Iran can escalate directly or via its proxies in Iraq, Yemen, Syria, and Lebanon. It has incentive to do so. In a region that prizes strength, the US looks weak: D.C. just eased oil sanctions on Iran-ally Venezuela to try to keep energy prices low ahead of the 2024 elections, and its current naval build-up means the Straits of Hormuz now have the Chinese PLAN as the preeminent maritime military force due to the arrival of a flotilla of six warships.
Egypt, Jordan, Saudi Arabia, and the UAE want to deescalate. Indeed, the Saudis shot down a cruise missile fired from Yemen aimed at Israel(!), and are open to restarting peace talks with Jerusalem once the war is over - if Israel wins (which, by the way, increases the odds that if a broader war starts, Saudi oil facilities will be hit). However, this group are geopolitical ‘price takers’, not ‘price setters’. They can mitigate how bad the crisis gets, and were they to ‘flip’ vs. Israel, they could make things infinitely worse, but they cannot prevent overall escalation.

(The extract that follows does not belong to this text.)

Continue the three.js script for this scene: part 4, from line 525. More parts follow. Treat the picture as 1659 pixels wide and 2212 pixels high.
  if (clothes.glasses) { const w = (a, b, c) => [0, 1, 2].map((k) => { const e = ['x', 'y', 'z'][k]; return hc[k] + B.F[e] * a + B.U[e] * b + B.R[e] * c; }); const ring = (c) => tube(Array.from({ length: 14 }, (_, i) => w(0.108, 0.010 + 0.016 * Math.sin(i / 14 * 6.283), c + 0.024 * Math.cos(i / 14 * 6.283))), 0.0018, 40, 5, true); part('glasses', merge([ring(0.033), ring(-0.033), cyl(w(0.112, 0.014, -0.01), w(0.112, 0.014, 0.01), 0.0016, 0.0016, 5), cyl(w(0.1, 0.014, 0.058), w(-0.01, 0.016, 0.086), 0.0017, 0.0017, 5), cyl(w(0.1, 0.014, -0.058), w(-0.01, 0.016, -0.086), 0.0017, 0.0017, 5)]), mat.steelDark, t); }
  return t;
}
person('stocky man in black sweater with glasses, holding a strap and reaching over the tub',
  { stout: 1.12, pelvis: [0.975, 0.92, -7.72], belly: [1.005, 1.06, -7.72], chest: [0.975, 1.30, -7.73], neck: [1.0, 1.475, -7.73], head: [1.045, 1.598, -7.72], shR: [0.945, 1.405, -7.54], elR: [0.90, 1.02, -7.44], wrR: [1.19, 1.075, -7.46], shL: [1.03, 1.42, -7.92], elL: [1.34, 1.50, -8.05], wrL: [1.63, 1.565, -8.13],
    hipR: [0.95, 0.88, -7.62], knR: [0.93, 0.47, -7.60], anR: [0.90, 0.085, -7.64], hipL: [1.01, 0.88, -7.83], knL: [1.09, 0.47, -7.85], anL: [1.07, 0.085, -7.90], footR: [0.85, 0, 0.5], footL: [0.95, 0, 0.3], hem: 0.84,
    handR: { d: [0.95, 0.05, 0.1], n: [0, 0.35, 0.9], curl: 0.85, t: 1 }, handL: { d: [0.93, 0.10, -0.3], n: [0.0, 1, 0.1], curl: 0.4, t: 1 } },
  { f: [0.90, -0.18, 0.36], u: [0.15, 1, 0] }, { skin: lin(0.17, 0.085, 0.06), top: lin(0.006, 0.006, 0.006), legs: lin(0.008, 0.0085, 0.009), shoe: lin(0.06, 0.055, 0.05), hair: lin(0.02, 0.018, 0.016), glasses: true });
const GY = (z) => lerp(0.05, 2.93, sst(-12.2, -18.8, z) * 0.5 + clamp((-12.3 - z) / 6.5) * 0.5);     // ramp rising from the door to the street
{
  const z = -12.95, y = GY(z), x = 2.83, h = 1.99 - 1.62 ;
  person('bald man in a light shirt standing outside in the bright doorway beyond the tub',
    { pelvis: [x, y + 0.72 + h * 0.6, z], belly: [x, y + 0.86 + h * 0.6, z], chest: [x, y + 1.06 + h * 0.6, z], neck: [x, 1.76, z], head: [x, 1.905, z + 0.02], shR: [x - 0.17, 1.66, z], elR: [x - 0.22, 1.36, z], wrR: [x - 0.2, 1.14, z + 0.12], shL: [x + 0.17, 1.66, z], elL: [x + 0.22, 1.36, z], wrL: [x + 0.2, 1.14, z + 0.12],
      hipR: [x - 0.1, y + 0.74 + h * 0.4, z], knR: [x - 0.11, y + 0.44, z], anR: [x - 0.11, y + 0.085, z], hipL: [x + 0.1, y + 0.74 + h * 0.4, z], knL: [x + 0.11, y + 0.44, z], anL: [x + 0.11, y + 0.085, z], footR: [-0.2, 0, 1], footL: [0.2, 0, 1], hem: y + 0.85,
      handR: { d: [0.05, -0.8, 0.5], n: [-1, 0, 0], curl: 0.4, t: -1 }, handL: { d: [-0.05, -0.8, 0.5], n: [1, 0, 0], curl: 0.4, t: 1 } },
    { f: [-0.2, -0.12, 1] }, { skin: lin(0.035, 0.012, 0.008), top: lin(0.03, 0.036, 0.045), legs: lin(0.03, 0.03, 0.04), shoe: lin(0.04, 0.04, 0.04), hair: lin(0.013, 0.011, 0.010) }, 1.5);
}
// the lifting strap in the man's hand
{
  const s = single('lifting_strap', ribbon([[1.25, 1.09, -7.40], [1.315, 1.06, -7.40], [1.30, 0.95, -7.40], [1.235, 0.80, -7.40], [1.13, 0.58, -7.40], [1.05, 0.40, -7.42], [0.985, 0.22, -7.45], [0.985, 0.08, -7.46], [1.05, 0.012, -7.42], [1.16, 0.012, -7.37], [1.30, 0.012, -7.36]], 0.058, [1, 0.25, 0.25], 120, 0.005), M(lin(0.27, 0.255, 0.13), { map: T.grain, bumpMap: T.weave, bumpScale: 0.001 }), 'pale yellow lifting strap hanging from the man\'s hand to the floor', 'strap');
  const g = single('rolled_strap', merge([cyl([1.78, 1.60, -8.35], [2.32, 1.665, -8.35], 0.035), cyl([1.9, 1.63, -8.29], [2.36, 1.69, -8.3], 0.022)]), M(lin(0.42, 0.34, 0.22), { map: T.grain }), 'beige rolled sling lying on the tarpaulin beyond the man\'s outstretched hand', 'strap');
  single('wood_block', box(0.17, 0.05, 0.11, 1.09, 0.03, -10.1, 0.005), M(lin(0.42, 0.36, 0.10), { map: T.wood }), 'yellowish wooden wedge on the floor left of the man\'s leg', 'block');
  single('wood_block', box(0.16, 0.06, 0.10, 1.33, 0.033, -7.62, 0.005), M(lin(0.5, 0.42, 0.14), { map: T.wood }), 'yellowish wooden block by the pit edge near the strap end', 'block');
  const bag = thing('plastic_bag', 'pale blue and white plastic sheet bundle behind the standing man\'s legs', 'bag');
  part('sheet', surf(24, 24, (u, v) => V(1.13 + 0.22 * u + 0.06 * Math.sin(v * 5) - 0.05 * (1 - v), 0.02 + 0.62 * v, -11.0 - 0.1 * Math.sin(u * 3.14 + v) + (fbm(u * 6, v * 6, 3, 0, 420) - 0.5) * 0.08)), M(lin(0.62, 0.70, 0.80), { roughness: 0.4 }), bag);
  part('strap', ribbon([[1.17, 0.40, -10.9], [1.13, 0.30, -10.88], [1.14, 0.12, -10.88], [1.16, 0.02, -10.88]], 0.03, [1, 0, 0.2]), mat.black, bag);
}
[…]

Qatar look like they are deescalating, but may not be. Qatari diplomats are helping get more hostages held by Hamas released. Yet former Israeli PM Bennett has launched a tirade at his government, stating it is: “making a serious moral and practical error. Qatar is not ‘an essential partner in humanitarian and diplomatic operations’ – Qatar is the enemy itself. Qatar finances, aids, and strengthens the terrorist organisation Hamas-ISIS,” arguing Qatar would slowly release hostages in conjunction with Hamas to disrupt Israeli war planning.
Türkiye can escalate politically. They have incentive to do so given their hopes for a broader influence in the region and links to Hamas, whom they host. Indeed, President Erdogan just stated Hamas “is not a terror group”, but rather a “patriotic organization that defends its territory and people.” Naturally, he has cancelled a planned visit to Israel, ending all hopes of rebuilding Israel-Turkey ties for now.
Russia can escalate politically and economically, if not militarily. They have incentive to do so if it refocuses the US away from Ukraine, which it already is. What if they stopped diesel or fertiliser flows again just as a broader war began?
China can escalate politically, economically, and militarily - outside the region. While preferring stability, they may have incentive to do the former if it helps shift US focus away from Asia: note the Biden warning over the Philippines. (And Xi Jinping deciding to visit the “downsized PBOC” and SAFE, now subservient to the Party, for undisclosed reasons.)
Europe is a spectator, despite President Macron’s non-starter idea of a global coalition vs. Hamas. It suffers all the potential downsides, with almost no ability to influence the outcomes.
This all makes the current crisis potentially much larger, and more probable, than markets are pricing for. So, please ignore simplistic ‘geopolitical analysis’ of asset-price moves in past episodes of Israel-Hamas or Israel-Hezbollah conflict: it fails to hold if we see regional escalation. Equally, ignore assumptions we are just seeing si vis pacem, para bellum (if you want peace, prepare for war). Given the regional view the US may not fight an election-year war that cannot be won quickly, easily, or even at all, it is more likely to be si vis bellum, para bellum from its opponents. And even if a display of US strength can stop escalation, what happens when the US aircraft carriers leave the region?
So, while the market will refuse to shake until the Middle East does, don’t take that as any kind of prediction that the region won’t.
Oil up, US 10-year yields +13bp to 4.96%, the dollar soaring and JPY crumbling to a 33-year low past 150, is about the 12% m-o-m surge in US new home sales --due to high rates shutting down existing home sales-- more than geopolitics. Imagine what we see if Middle East war spreads.
Meanwhile, back in si vis pacem in other parts of the world, the US announced it, Australia, and Japan will be increasing security cooperation, as Australia’s government signed a A$5bn deal to boost national cyber-security, and agreed to invest A$2bn in mining and processing critical ‘green’ minerals aimed at reducing Western reliance on China, and to move up the value chain in energy and manufacturing. Expect much more of this ahead.
Perhaps not the way Europe is though, where the WSJ claims ‘Controversial Chip in Huawei Phone Produced on ASML Machine’, and the SCMP: ‘EU includes companies linked to Beijing on board of Global Gateway, its alternative to China’s Belt and Road Initiative’. There’s a reason nobody talks about Pax Europa.